Democracy, in our view, is therefore a process, a way of living and working together. It is evolutionary, not static. It requires cooperation, compromise and tolerance among all citizens. Making it work is hard, not easy. Freedom means responsibility, not freedom from responsibility.

Democracy does not demand that citizens be universally virtuous, only that they be responsible. It is said that "man's capacity for justice makes democracy possible, but man's inclination to injustice makes democracy necessary".
And the role of political parties in all this is extremely important. Political parties may be as varied as the societies in which they function.

The political work that they conduct is often elaborate, usually time-consuming and sometimes silly. But their function is dead serious: to provide a peaceful and fair method by which the citizens of a democracy can select their leaders and have a meaningful role in determining their own destiny.

It is therefore very important that we pay a lot of attention to the organisation and functioning of all our political parties. These may be seen to be private clubs, but their importance to the governance of the nation goes far beyond the aggregate interests of their leaders, cadres, members and supporters.

And we shouldn't forget the fact that politics is about how society organises itself; how those entrusted with authority and leadership exercise their authority to meet the needs of the people; how citizens exercise their freedom and power to elect persons into leadership positions and how they exercise their right to demand that the leaders fulfil the wishes of the people.

Succinctly put, politics is about social relations and governance of a society; it is about serving the needs of all people and bringing about development for all.

This being the case, competent and honest citizens are encouraged to participate in party politics so that they do good in society. Politics needs people with credibility, people capable of upholding the common good. Therefore, a person chosen for political responsibility as leader must learn to serve before taking on a leadership position. True leaders do not seek power, but have a passion to achieve the best for those who are under their responsibilities.

And judging by the record of the past, the two most decisive factors affecting the future consolidation and expansion of our democracy will be economic development and political leadership. Economic development makes democracy possible; political leadership makes it real.

We therefore urge our political parties to pay a lot of attention to their work and their organisation. It is not possible to have the strong democracy without strong and well-functioning political parties. And it's not easy to have democracy in the nation while the political parties that run the politics of the country are devoid of intra-party democracy.

It is necessary to remind all our political parties that politics is for the good of the people and the country, and not for the political survival of any individual or political party.
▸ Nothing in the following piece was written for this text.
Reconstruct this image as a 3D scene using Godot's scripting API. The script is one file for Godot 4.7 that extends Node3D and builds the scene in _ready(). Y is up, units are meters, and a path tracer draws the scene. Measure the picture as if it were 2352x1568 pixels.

If the spirit of the primacy of the common good were to animate all our political parties, their leaders, cadres, members and supporters, we would not witness the daily wrangling, bickering and power struggling which leaves the public dismayed and disheartened about politics and its conduct. Undermining politics, political parties, undermines governance. And we all know the consequences of what happens when governance goes wrong.
We therefore remind our political leaders, their cadres, members and supporters of the noble goals of political activity.
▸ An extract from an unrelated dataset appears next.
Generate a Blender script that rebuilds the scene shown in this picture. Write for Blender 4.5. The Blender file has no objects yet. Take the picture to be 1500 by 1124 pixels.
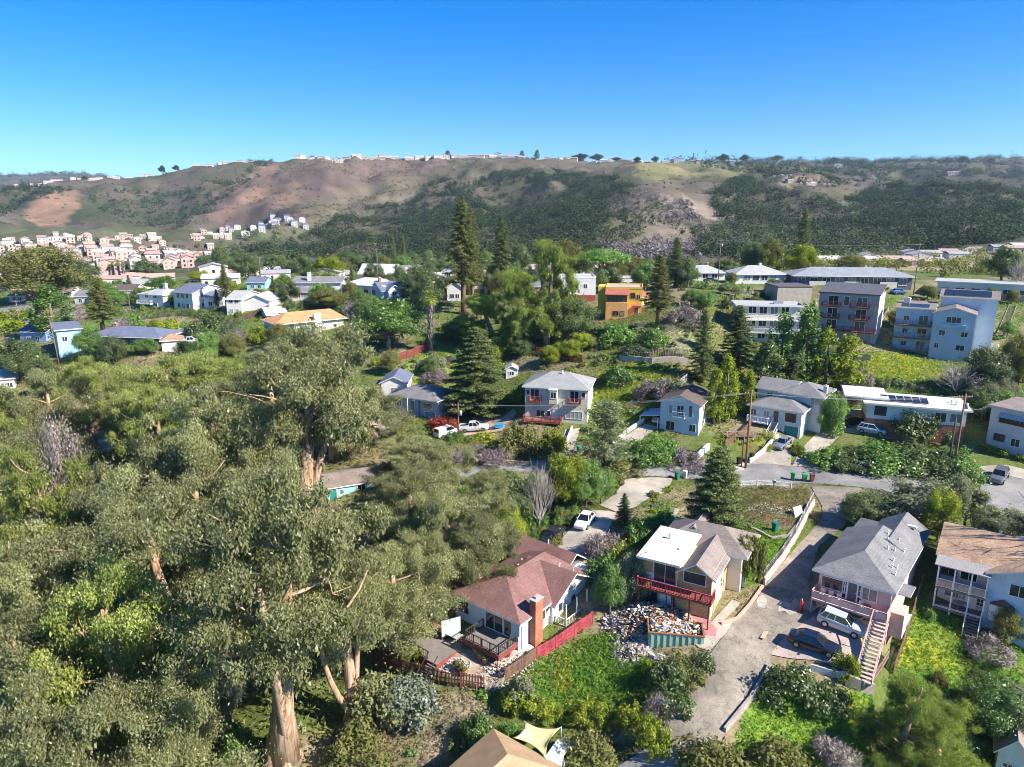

Politics aims at the promotion of the common good and the service of all the people. And therefore, political discourse or debates should concentrate on programmes to improve the life of the nation rather than personal aggrandisement or the satisfaction of personal ambition. Politics is a genuine way of being at the service of others for the integral development of the country, and it should therefore be guided by good values of respect for human dignity, human rights, common good, social justice, solidarity, integral development, special concern for the poor and non-violence in resolving conflicts.